The most transcendently boring videos on YouTube have been discovered
Just as Hell is divided into many circles, so is YouTube. Below the circle of adults unboxing children’s toys, the shadow realm of vape trick compilations, and the valley of Blue Oyster Cult playlists lies the blandly informative and respectable region of practical videos. Down here, people who don’t cuss demonstrate how to replace your computer’s hard drive or change the oil in your snowblower. This is where small businesses tell you about their patent-pending innovations.
If this normcore world of YouTube product demos has a hero, it must be Scott Dordick:
Some people may lack a natural interest in his company’s (well-reviewed) $400 ballheads. But it’s hard to imagine a viewer who cannot appreciate the transfixing piece of outsider marketing that accompanies them.
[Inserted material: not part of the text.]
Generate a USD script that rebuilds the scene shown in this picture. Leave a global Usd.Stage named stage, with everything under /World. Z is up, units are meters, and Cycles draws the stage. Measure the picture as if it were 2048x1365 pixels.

Backed by what sounds like a lost track from the Samurai Cop OST, Dordick’s oddly paced monologue turns the dross of ad copy into YouTube gold, creating a hypnotic spectacle full of repetitive phrasing and idiosyncratic flourishes.
An earlier video showcases the same mesmerizing style, as well as a headset that several YouTube commenters compared to Lobot’s:
No roundup of Acratech’s transcendently monotonous output would be complete without this depraved orgy of ballhead destruction:
Sadly, Acratech’s more memorable videos seem to tail off around 2011, perhaps because haters in the comments kept decrying the “robot” voice, complaining about the music, and spinning conspiracy theories about the “over dub” (there are videos where the CEO speaks normally, but the distinctive “Dordick sound” is likely just him redubbing his own lines with a cheap mic).
Or maybe the existing videos had just said all there was to say about the company’s ballheads. In any case, they remain a curious sight for any viewer passing by on their journey down to the center of YouTube, where PewDiePie stands in a frozen lake holding feuding vegan celebrities in each of his three mouths.